■ REQUIREMENTS ■
Print, word for word, the opening line of the data below and every line after it through the line that contains "PI = math.pi", but not the pictures.

— START —

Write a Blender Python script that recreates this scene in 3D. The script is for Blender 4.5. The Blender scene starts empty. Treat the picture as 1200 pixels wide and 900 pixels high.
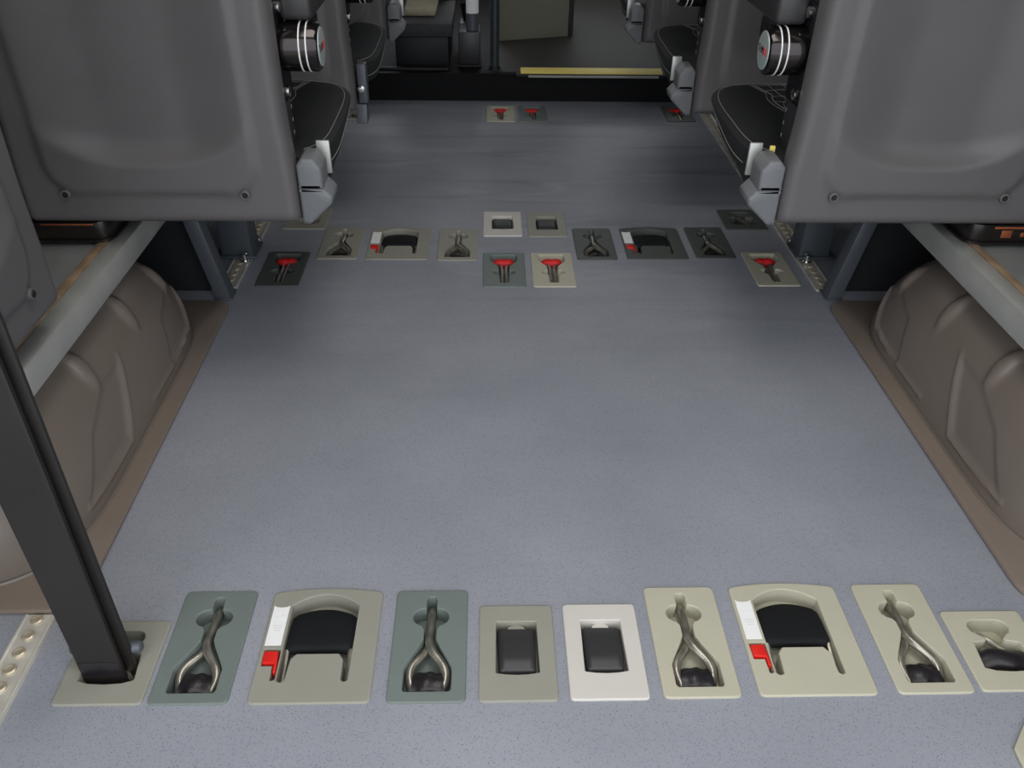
import bpy, bmesh, math, random
from mathutils import Vector, Matrix
from mathutils.geometry import tessellate_polygon

SC = bpy.context.scene
COL = SC.collection
rnd = random.Random(7)
PI = math.pi

# ------------------------------------------------------------------ camera
PITCH, YAW, ROLL, CAM_H, F_PX = math.radians(35.18), math.radians(1.98), math.radians(1.0), 0.95, 982.0
fwd = Vector((math.sin(YAW)*math.cos(PITCH), math.cos(YAW)*math.cos(PITCH), -math.sin(PITCH)))
rgt0 = Vector((math.cos(YAW), -math.sin(YAW), 0)); up0 = rgt0.cross(fwd)
rgt = math.cos(ROLL)*rgt0 + math.sin(ROLL)*up0
up = -math.sin(ROLL)*rgt0 + math.cos(ROLL)*up0
cam = bpy.data.cameras.new('camera'); camo = bpy.data.objects.new('camera', cam); COL.objects.link(camo)
cam.sensor_fit = 'HORIZONTAL'; cam.sensor_width = 36.0; cam.lens = F_PX/1200*36.0
cam.clip_start = 0.02
M = Matrix((rgt, up, -fwd)).transposed().to_4x4(); M.translation = (0, 0, CAM_H)
camo.matrix_world = M
SC.camera = camo

# ------------------------------------------------------------------ world, light, exposure
w = bpy.data.worlds.new('overcast_sky'); SC.world = w; w.use_nodes = True
nt = w.node_tree; nt.nodes.clear()
out = nt.nodes.new('ShaderNodeOutputWorld'); bg = nt.nodes.new('ShaderNodeBackground')
tc = nt.nodes.new('ShaderNodeTexCoord'); sx = nt.nodes.new('ShaderNodeSeparateXYZ')
cr = nt.nodes.new('ShaderNodeValToRGB')
cr.color_ramp.elements[0].position = 0.0; cr.color_ramp.elements[0].color = (0.80, 0.86, 0.95, 1)
cr.color_ramp.elements[1].position = 1.0; cr.color_ramp.elements[1].color = (1.0, 1.0, 1.0, 1)
nt.links.new(tc.outputs['Generated'], sx.inputs[0]); nt.links.new(sx.outputs['Z'], cr.inputs[0])
nt.links.new(cr.outputs[0], bg.inputs['Color']); nt.links.new(bg.outputs[0], out.inputs['Surface'])
bg.inputs['Strength'].default_value = 1.0

def area(name, loc, aim, sx_, sy_, power, color=(1, 1, 1), portal=False):
    l = bpy.data.lights.new(name, 'AREA'); l.shape = 'RECTANGLE'; l.size = sx_; l.size_y = sy_
    l.energy = power; l.color = color
    o = bpy.data.objects.new(name, l); COL.objects.link(o); o.location = loc
    o.rotation_euler = (Vector(aim)-Vector(loc)).to_track_quat('-Z', 'Y').to_euler()
    if portal: l.cycles.is_portal = True
    return o
area('rear_door_portal', (0.1, 0.14, 0.62), (0.1, 3, 0.62), 1.86, 2.6, 1.0, portal=True)

area('roof_lamp', (0.1, 1.0, 1.88), (0.1, 1.0, 0), .5, .9, 3.4, (1.0, .97, .92))

vs = SC.view_settings
vs.view_transform = 'Standard'; vs.look = 'None'; vs.gamma = 1.0; vs.use_curve_mapping = False
vs.exposure = 1.28
try:
    SC.cycles.use_denoising = True
    SC.cycles.max_bounces = 8
    SC.cycles.diffuse_bounces = 5
except Exception: pass

# ------------------------------------------------------------------ materials
def lin(c):
    return tuple(((x/255)/12.92 if x/255 <= .04045 else ((x/255+.055)/1.055)**2.4) for x in c)

def mat(name, rgb, rough=.5, metal=0.0, var=.06, vscale=12.0, bump=0.0, bscale=400.0, spec=.5, rvar=.08):
    m = bpy.data.materials.new(name); m.use_nodes = True
    t = m.node_tree; b = t.nodes['Principled BSDF']
    c = lin(rgb)
    co = t.nodes.new('ShaderNodeTexCoord')
    n = t.nodes.new('ShaderNodeTexNoise'); n.inputs['Scale'].default_value = vscale; n.inputs['Detail'].default_value = 5
    t.links.new(co.outputs['Object'], n.inputs['Vector'])
    r = t.nodes.new('ShaderNodeValToRGB')
    r.color_ramp.elements[0].position = .3; r.color_ramp.elements[1].position = .7
    r.color_ramp.elements[0].color = tuple(max(0, x*(1-var)) for x in c)+(1,)
    r.color_ramp.elements[1].color = tuple(min(1, x*(1+var)) for x in c)+(1,)
    t.links.new(n.outputs['Fac'], r.inputs[0]); t.links.new(r.outputs[0], b.inputs['Base Color'])
    mr = t.nodes.new('ShaderNodeMapRange'); mr.inputs['To Min'].default_value = max(.03, rough-rvar); mr.inputs['To Max'].default_value = min(1, rough+rvar)
    t.links.new(n.outputs['Fac'], mr.inputs['Value']); t.links.new(mr.outputs[0], b.inputs['Roughness'])
    b.inputs['Metallic'].default_value = metal
    b.inputs['Specular IOR Level'].default_value = spec
    if bump:
        n2 = t.nodes.new('ShaderNodeTexNoise'); n2.inputs['Scale'].default_value = bscale; n2.inputs['Detail'].default_value = 3
        t.links.new(co.outputs['Object'], n2.inputs['Vector'])
        bp = t.nodes.new('ShaderNodeBump'); bp.inputs['Strength'].default_value = bump; bp.inputs['Distance'].default_value = .001
        t.links.new(n2.outputs['Fac'], bp.inputs['Height']); t.links.new(bp.outputs[0], b.inputs['Normal'])
    return m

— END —

■ OUTPUT ■
Write a Blender Python script that recreates this scene in 3D. The script is for Blender 4.5. The Blender scene starts empty. Treat the picture as 1200 pixels wide and 900 pixels high.
import bpy, bmesh, math, random
from mathutils import Vector, Matrix
from mathutils.geometry import tessellate_polygon

SC = bpy.context.scene
COL = SC.collection
rnd = random.Random(7)
PI = math.pi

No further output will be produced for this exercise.